*** INFORMATION SHOWN ***

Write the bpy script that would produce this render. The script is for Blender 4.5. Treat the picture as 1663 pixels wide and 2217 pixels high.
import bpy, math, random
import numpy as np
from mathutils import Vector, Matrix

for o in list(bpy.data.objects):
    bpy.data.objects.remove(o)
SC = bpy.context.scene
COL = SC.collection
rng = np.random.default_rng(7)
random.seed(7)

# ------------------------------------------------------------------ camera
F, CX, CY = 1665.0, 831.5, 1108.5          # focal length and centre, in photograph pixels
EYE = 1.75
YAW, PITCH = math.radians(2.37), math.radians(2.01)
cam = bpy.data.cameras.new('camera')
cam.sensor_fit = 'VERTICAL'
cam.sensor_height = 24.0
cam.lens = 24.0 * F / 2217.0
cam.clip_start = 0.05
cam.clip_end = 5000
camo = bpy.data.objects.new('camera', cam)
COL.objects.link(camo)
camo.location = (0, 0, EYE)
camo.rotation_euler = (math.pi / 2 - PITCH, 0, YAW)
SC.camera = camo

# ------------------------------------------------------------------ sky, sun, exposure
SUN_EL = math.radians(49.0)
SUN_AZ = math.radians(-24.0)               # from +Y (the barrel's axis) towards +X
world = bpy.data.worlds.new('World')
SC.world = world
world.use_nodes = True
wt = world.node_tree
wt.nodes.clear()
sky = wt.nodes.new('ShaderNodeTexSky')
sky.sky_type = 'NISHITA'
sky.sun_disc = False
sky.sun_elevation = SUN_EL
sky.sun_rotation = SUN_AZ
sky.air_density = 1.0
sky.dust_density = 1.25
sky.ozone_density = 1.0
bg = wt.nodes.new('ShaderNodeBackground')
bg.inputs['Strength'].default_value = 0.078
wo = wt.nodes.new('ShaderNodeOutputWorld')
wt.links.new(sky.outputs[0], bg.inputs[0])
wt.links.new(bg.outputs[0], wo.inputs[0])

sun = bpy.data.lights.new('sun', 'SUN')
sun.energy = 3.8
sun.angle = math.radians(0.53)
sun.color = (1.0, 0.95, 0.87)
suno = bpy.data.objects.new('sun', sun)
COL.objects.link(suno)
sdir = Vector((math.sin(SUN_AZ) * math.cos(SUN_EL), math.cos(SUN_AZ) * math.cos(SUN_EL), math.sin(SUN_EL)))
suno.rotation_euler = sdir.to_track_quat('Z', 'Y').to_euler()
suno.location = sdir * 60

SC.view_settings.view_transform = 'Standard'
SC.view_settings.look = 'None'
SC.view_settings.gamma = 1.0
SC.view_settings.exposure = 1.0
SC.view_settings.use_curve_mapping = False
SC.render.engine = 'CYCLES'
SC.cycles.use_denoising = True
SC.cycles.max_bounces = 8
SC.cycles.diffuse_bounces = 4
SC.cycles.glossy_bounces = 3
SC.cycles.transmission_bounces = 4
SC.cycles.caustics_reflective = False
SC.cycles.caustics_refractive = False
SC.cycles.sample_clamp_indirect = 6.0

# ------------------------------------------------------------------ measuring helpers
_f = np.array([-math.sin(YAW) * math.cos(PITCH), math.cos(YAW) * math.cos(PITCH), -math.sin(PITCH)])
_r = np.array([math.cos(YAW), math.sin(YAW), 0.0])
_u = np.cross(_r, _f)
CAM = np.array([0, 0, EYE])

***

**DIRECTIONS**
Select every line in the material above where the string "render" occurs, and copy it.

**RESPONSE TO THE EXERCISE**
Write the bpy script that would produce this render. The script is for Blender 4.5. Treat the picture as 1663 pixels wide and 2217 pixels high.
SC.render.engine = 'CYCLES'